### SET PROBLEM
All pictures are to be skipped; retype only the lines from the top of the entries through the line with "b.obj('bench_debris')", both included.
── TASK MATERIAL ──
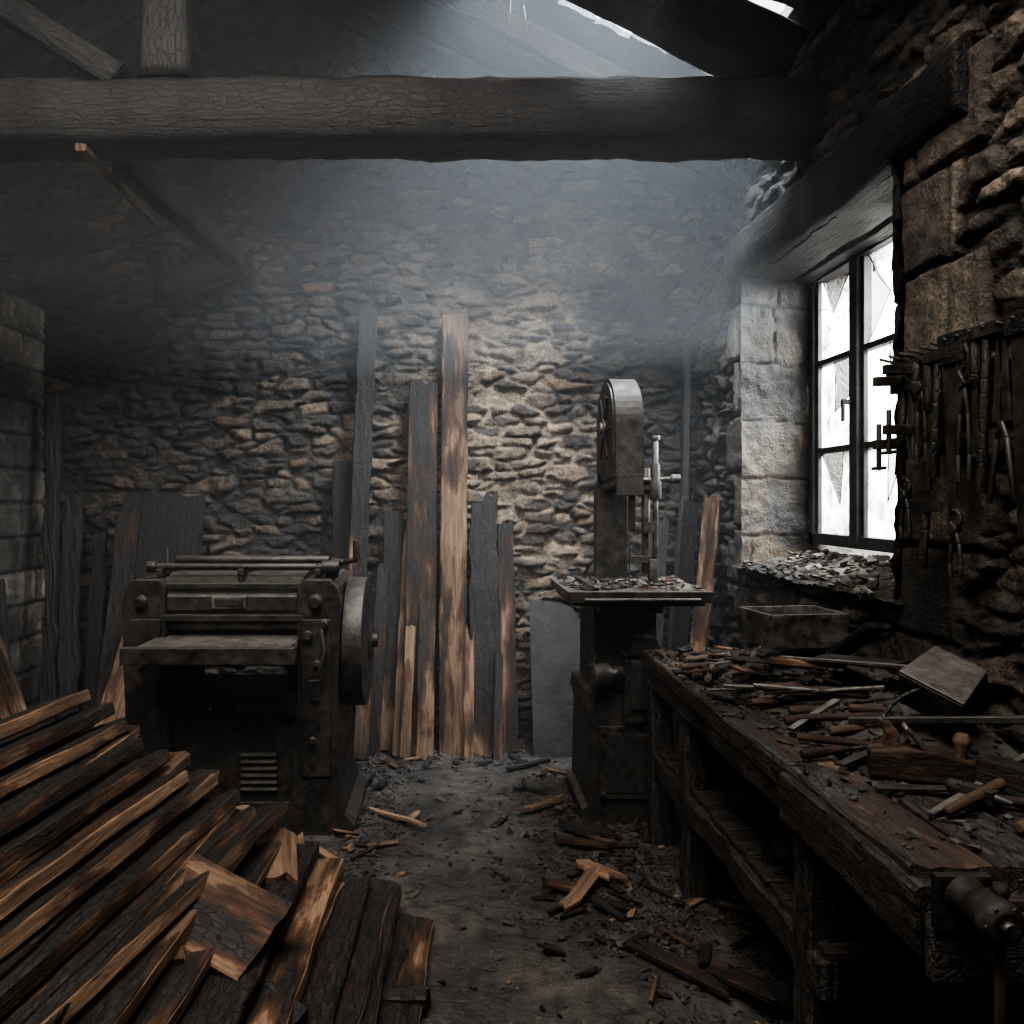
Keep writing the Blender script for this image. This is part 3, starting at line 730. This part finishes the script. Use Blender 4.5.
for i in range(50):
    x=U(.95,1.43); y=U(2.7,3.6); L=U(.08,.24); a=U(0,6.28)
    z=heapz(x,y)+U(.01,.03)
    b.plank((x-L/2*math.cos(a)*.6,y-L/2*math.sin(a),z),(x+L/2*math.cos(a)*.6,y+L/2*math.sin(a),z+U(-.01,.02)),U(.015,.05),U(.005,.014),ch=random.choice((.4,.6,.8,1.1,1.1)),jag=(.02,.03),jit=.003,k=4,roll=U(-.3,.3))
b.obj('bench_debris')

def tool(name,parts): 
    b=MB([M_steel,M_handle,M_dark,M_iron]); parts(b); return b.obj(name,bevel=.0015)
def chisel(x,y,a,L=.3,tilt=0.,z=None):
    z=heapz(x,y)+.026 if z is None else z
    d=Vector((math.cos(a),math.sin(a),tilt)); p=Vector((x,y,z))
    def f(b):
        b.lathe(p,p+d*L*.42,[(0,.009),(.04,.013),(.3,.015),(.7,.011),(.92,.013),(1,.009)],14,mat=1,ch=U(.2,.8))
        b.cyl(p+d*L*.42,p+d*L*.5,.008,.006,10,mat=2)
        c=p+d*L*.75
        b.box(c,(L*.52,U(.014,.028),.007),rot=(0,-math.asin(max(-1,min(1,tilt))),a),mat=2 if R()<.4 else 0)
    return tool('chisel',f)
for (x,y,a,L) in((.98,3.35,.6,.34),(1.02,3.12,.9,.34),(1.05,2.95,.75,.36),(.99,2.86,.35,.34),(1.12,2.80,.5,.34),(1.00,2.66,.15,.36),(1.08,2.55,.05,.36),(1.02,2.44,.2,.32),
    (1.15,2.70,-.4,.32),(.96,2.98,1.2,.30),(1.35,2.9,2.6,.34),(1.1,2.32,.3,.30),(1.22,2.45,-.3,.28),(.93,3.22,.4,.34),(1.28,2.62,2.9,.36),(1.2,2.74,3.3,.34),(1.32,2.52,2.7,.34)):
    chisel(x,y,a,L)
chisel(.935,2.13,.25,.32,0.02,.872)
chisel(1.18,1.66,.5,.30,0.0,.868); chisel(1.40,1.98,2.7,.30,0.0,.875)
def bar(name,p0,p1,w,t,mat=2):
    def f(b): b.plank(p0,p1,w,t,jit=.001,jag=(.002,.002),mat=mat,seg=.3)
    return tool(name,f)
bar('iron_bar',(1.02,1.92,.86),(1.48,1.78,.90),.03,.008)
bar('iron_bar',(1.12,2.25,.93),(1.5,2.0,1.0),.02,.02)
bar('iron_bar',(1.2,2.9,.98),(1.46,2.35,1.05),.03,.01,0)
bar('iron_bar',(1.05,1.75,.86),(1.50,2.06,.90),.018,.012,0)
bar('file',(1.0,2.05,.87),(1.2,2.2,.875),.025,.008)
bar('file',(1.05,2.68,.90),(1.35,2.48,.97),.024,.008,0)
bar('file',(1.0,2.35,.875),(1.22,2.52,.92),.022,.008,0)
def strap(b):
    pts=[(1.18+.02*i,2.2+.01*math.sin(i),.93+.10*math.sin(i/11*math.pi)) for i in range(12)]
    b.tube(pts,.006,8,mat=2)
tool('iron_strap',strap)
def plane(b):
    q=Matrix.Rotation(-.35,3,'Z'); c=Vector((1.17,1.98,.895))
    prof=[(-.12,-.035),(.12,-.035),(.12,.02),(.06,.03),(.03,.04),(-.05,.04),(-.12,.03)]
    V=[]
    for s in(-.032,.032):
        for u,v in prof: V.append(c+q@Vector((u,s,v)))
    n=len(prof); F=[tuple(range(n)),tuple(reversed(range(n,2*n)))]+[(i,i+n,(i+1)%n+n,(i+1)%n) for i in range(n)]
    b.raw(V,F,None,.5,1)
    b.lathe(c+q@Vector((.08,0,.02)),c+q@Vector((.085,0,.085)),[(0,.016),(.3,.012),(.7,.022),(1,.014)],14,mat=1,ch=.4)
    b.box(c+q@Vector((-.01,0,.055)),(.012,.045,.10),rot=(0,-.7,-.35),mat=0)
    tp=[(-.10,.03),(-.055,.03),(-.05,.07),(-.07,.10),(-.10,.105),(-.085,.07)]
    V=[c+q@Vector((u,s,v)) for s in(-.011,.011) for u,v in tp]; n=len(tp)
    b.raw(V,[tuple(range(n)),tuple(reversed(range(n,2*n)))]+[(i,i+n,(i+1)%n+n,(i+1)%n) for i in range(n)],None,.5,1)
o=tool('hand_plane',plane); o.modifiers[0].width=.005
def mallet(b):
    b.box((1.30,1.86,.90),(.07,.12,.08),rot=(0,.1,.4),mat=1,ch=.9); b.cyl((1.30,1.86,.90),(1.08,1.74,.872),.013,.011,12,mat=1,ch=.5)
o=tool('mallet',mallet); o.modifiers[0].width=.006
def ham(h0,h1,zrot):
    def f(b):
        b.cyl(h0,h1,.012,.010,12,mat=1,ch=.5); hx=Vector(h1)+Vector((0,0,.006))
        b.box(hx,(.032,.08,.032),rot=(0,0,zrot),mat=2)
        d=Matrix.Rotation(zrot,3,'Z')@Vector((0,1,0)); b.cyl(hx+d*.03,hx+d*.062,.019,.017,14,mat=2); b.lathe(hx-d*.03,hx-d*.075,[(0,.015),(1,.005)],10,mat=2)
    return f
tool('hammer',ham((1.05,2.42,.89),(1.28,2.30,.93),-.4))
tool('hammer',ham((1.42,1.72,.872),(1.20,1.82,.876),.5))
tool('hammer',ham((1.0,2.30,.87),(1.2,2.14,.885),-.7))
def scoop(b):
    q=Euler((.35,-.25,.5)).to_matrix(); c=Vector((1.38,2.22,1.02))
    def T(*p): return c+q@Vector(tuple(a*.85 for a in p))
    V=[T(-.10,-.09,-.06),T(.10,-.09,-.06),T(.10,.09,-.06),T(-.10,.09,-.06),T(-.11,-.10,.05),T(.07,-.07,.085),T(.07,.10,.085),T(-.11,.11,.05)]
    b.raw(V,[(0,3,2,1),(4,5,6,7),(0,1,5,4),(1,2,6,5),(2,3,7,6),(3,0,4,7)],mat=3)
    b.raw([T(-.11,-.10,.053),T(.07,-.07,.088),T(.07,.10,.088),T(-.11,.11,.053),T(-.11,-.10,.06),T(.07,-.07,.094),T(.07,.10,.094),T(-.11,.11,.06)],[(0,3,2,1),(4,5,6,7),(0,1,5,4),(1,2,6,5),(2,3,7,6),(3,0,4,7)],mat=3)
o=tool('steel_block',scoop); o.modifiers[0].width=.006
def tray(b):
    q=Matrix.Rotation(.12,3,'Z'); c=Vector((1.335,3.12,.99)); w,l,hh,t=.155,.12,.13,.008
    def ring(s,z): return [c+q@Vector((x*w*s,y*l*s,z)) for x,y in((-1,-1),(1,-1),(1,1),(-1,1))]
    V=ring(.92,0)+ring(1.0,hh)+ring(1.04,hh)+ring(1.04,hh-.012)+ring(.95,hh)+ring(.86,.008)
    F=[(3,2,1,0)]
    def st(a,bb):
        for i in range(4): j=(i+1)%4; F.append((a*4+i,a*4+j,bb*4+j,bb*4+i))
    st(0,3); st(3,2); st(2,4); st(4,5); F.append((20,21,22,23))
    b.raw(V,F,mat=0)
tool('metal_tray',tray)
b=MB([M_grey,M_wood]); b.plank((1.43,2.95,.98),(1.48,2.75,1.12),.10,.02,ch=.8); b.plank((1.3,2.8,1.0),(1.45,2.55,1.02),.09,.02,ch=.7,mat=1); b.plank((1.15,2.9,.97),(1.35,2.72,.99),.05,.02,ch=.5,mat=1); b.obj('bench_offcuts')
b=MB([M_handle]); b.lathe((1.26,1.72,.86),(1.28,1.74,.95),[(0,.02),(.5,.022),(.9,.02),(1,.012)],16,ch=.3); b.obj('wood_dowel')

b=MB([M_chalk,M_glass,M_ash])
for i in range(220):
    x=U(1.54,1.98); y=U(2.95,4.35); s=U(.006,.026)*(1 if R()<.85 else 1.8)
    b.box((x,y,1.20+(x-1.55)*.17+s*.2),(s*U(1,2),s,s*.5),rot=(U(-.4,.4),U(-.4,.4),U(0,3)),mat=random.choice((0,0,2,2)),jit=.25)
b.obj('sill_rubble')

# ------------------------------------------------------------------ tool rack on right wall
b=MB([M_grey,M_dark]); b.plank((1.535,2.05,2.0),(1.535,2.80,1.99),.035,.05,ch=.9,jit=.006)
for i in range(12): b.cyl((1.55,2.10+i*.058,2.01),(1.47,2.10+i*.058,2.03),.005,mat=1,n=8)
b.obj('tool_rack')
def hang(kind,y,z0=2.0,L=.35,x=1.49):
    def f(b):
        if kind=='pincers':
            for s in(-1,1):
                b.tube([(x,y+s*.022,z0-L),(x,y+s*.026,z0-L*.8),(x,y+s*.018,z0-L*.5),(x,y,z0-L*.28),(x,y-s*.026,z0-L*.18),(x,y-s*.024,z0-L*.08),(x,y-s*.003,z0)],.007,8,mat=2)
            b.cyl((x-.012,y,z0-L*.28),(x+.012,y,z0-L*.28),.014,mat=2)
        if kind=='hammer':
            b.box((x,y,z0-.01),(.03,.12,.035),mat=3); b.cyl((x,y,z0-.02),(x-.01,y+.01,z0-L),.011,.015,12,mat=1,ch=.9)
        if kind=='chisel':
            b.lathe((x,y,z0),(x,y,z0-L*.4),[(0,.01),(.1,.016),(.8,.018),(1,.01)],12,mat=1,ch=.9); b.box((x,y,z0-L*.7),(.006,.025,L*.6),mat=3)
        if kind=='clamp':
            b.box((x,y,z0-L*.5),(.014,.024,L),mat=3); b.box((x-.04,y,z0-.03),(.10,.024,.03),mat=3); b.box((x-.04,y,z0-L*.7),(.10,.024,.03),mat=3)
            b.cyl((x-.075,y,z0-L*.5),(x-.075,y,z0-L*.95),.008,mat=2); b.cyl((x-.075,y-.04,z0-L*.93),(x-.075,y+.04,z0-L*.93),.006,mat=2)
        if kind=='saw':
            b.raw([(x,y-.05,z0),(x,y+.04,z0),(x,y+.012,z0-L),(x,y-.01,z0-L),(x+.003,y-.05,z0),(x+.003,y+.04,z0),(x+.003,y+.012,z0-L),(x+.003,y-.01,z0-L)],[(0,1,2,3),(7,6,5,4),(0,4,5,1),(1,5,6,2),(2,6,7,3),(3,7,4,0)],mat=3)
            b.box((x,y-.005,z0+.03),(.022,.11,.09),mat=1,ch=.9)
        if kind=='shears':
            for s in(-1,1):
                b.tube([(x,y+s*.05,z0-L),(x,y+s*.02,z0-L*.6),(x,y,z0-L*.5)],.008,8,mat=3); b.box((x,y+s*.014,z0-L*.25),(.008,.028,L*.5),rot=(s*.08,0,0),mat=3)
    nm={'pincers':'pincers','hammer':'hammer','chisel':'chisel','clamp':'bar_clamp','saw':'hand_saw','shears':'tin_shears','square':'try_square'}[kind]
    return tool(nm,f)
random.seed(3)
for kind,y,z,L in (('clamp',2.64,1.97,.34),('hammer',2.625,1.93,.30),('clamp',2.58,2.0,.32),('chisel',2.555,1.99,.3),('pincers',2.53,2.0,.34),('chisel',2.49,1.98,.40),('hammer',2.44,2.0,.38),
    ('saw',2.38,1.97,.50),('pincers',2.32,2.0,.40),('chisel',2.27,2.0,.33),('hammer',2.22,2.03,.46),('shears',2.16,1.98,.44),('saw',2.09,2.0,.55)):
    hang(kind,y,z,L)
for i,(y,z) in enumerate(((2.62,1.62),(2.5,1.54),(2.36,1.52))):
    hang('pincers' if i!=1 else 'hammer',y,z,.2)

# ------------------------------------------------------------------ floor debris
random.seed(9)
b=MB([M_wood,M_ash,M_floor])
def fz(x,y): return .035*(float(fbm(np.array(x*2.2),np.array(y*2.2),71))-.5)
def dens():
    r=R()
    if r<.45: return .9-abs(random.gauss(0,.30)),U(2.7,4.5)
    if r<.58: return -.5+abs(random.gauss(0,.16)),U(3.1,4.8)
    if r<.75: return U(-.6,.9),5.1-abs(random.gauss(0,.26))
    if r<.92: return U(.6,1.5),U(2.1,3.6)
    return U(-.9,.8),U(1.8,5.0)
for i in range(4900):
    x,y=dens(); s=U(.003,.012)*(1 if R()<.88 else 2.0)
    b.box((x,y,fz(x,y)+s*.35),(s*U(1,3.5),s,s*.6),rot=(U(-.4,.4),U(-.4,.4),U(0,3.14)),mat=random.choice((0,1,1,2)),ch=random.choice((.5,.7,1.2,1.2)),jit=.25)
for i in range(130):
    x,y=dens()
    if x<.2 and y<4.3 and x>-.2: continue
    L=U(.04,.20); a=U(0,6.28)
    b.plank((x,y,fz(x,y)+.012),(x+L*math.cos(a),y+L*math.sin(a),fz(x,y)+U(.012,.04)),U(.01,.045),U(.004,.012),ch=random.choice((.4,.6,.8,1.0,1.1)),jag=(.02,.04),jit=.003,k=4)
b.obj('floor_debris')
b=MB([M_wood])
for p0,p1,w,t,c in (((-.42,3.95,.03),(-.1,3.72,.03),.025,.015,.3),((.42,2.95,.03),(.62,3.30,.05),.06,.014,.1),((.52,3.35,.04),(.68,3.15,.05),.07,.014,.3),((.62,2.75,.03),(.88,2.45,.03),.06,.02,.8),
    ((.45,3.6,.03),(.75,3.45,.05),.04,.02,.6),((.5,3.75,.03),(.8,3.62,.03),.06,.02,1.),((.35,3.9,.03),(.6,4.1,.03),.04,.02,.5),((.3,4.5,.03),(.6,4.7,.03),.03,.02,1.),((.35,3.2,.03),(.55,3.1,.03),.05,.015,.6),((.85,2.6,.03),(1.0,2.3,.1),.09,.02,.8)):
    b.plank(p0,p1,w,t,ch=c,jag=(.05,.08),jit=.006,k=5)
b.obj('fallen_sticks')

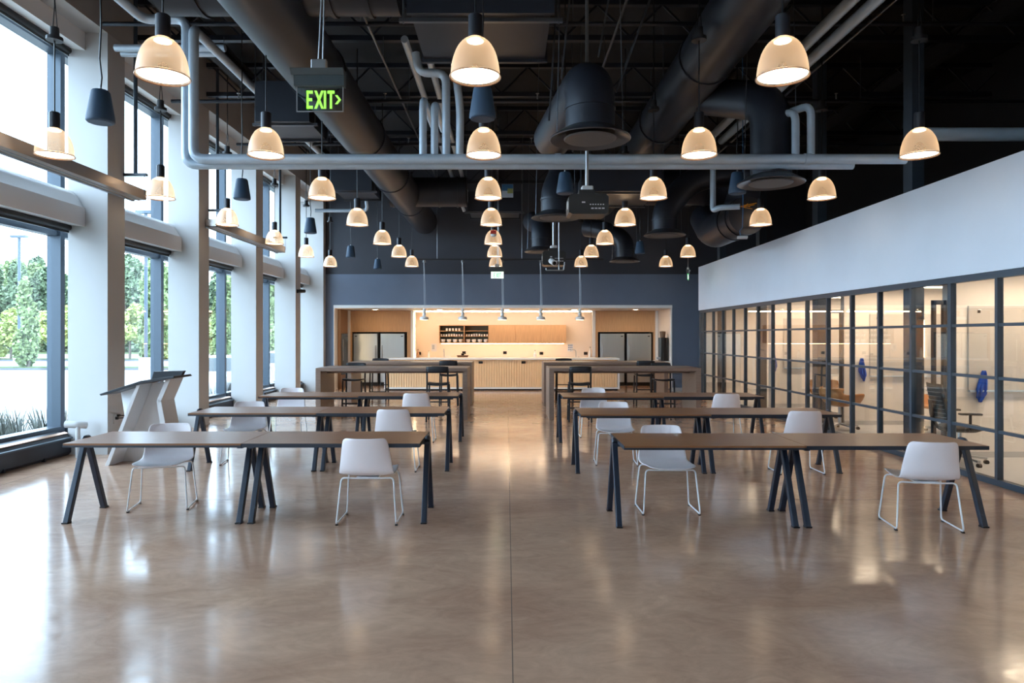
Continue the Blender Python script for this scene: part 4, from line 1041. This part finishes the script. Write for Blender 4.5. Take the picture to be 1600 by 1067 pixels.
───
### THE SOLUTION
Keep writing the Blender script for this image. This is part 3, starting at line 730. This part finishes the script. Use Blender 4.5.
for i in range(50):
    x=U(.95,1.43); y=U(2.7,3.6); L=U(.08,.24); a=U(0,6.28)
    z=heapz(x,y)+U(.01,.03)
    b.plank((x-L/2*math.cos(a)*.6,y-L/2*math.sin(a),z),(x+L/2*math.cos(a)*.6,y+L/2*math.sin(a),z+U(-.01,.02)),U(.015,.05),U(.005,.014),ch=random.choice((.4,.6,.8,1.1,1.1)),jag=(.02,.03),jit=.003,k=4,roll=U(-.3,.3))
b.obj('bench_debris')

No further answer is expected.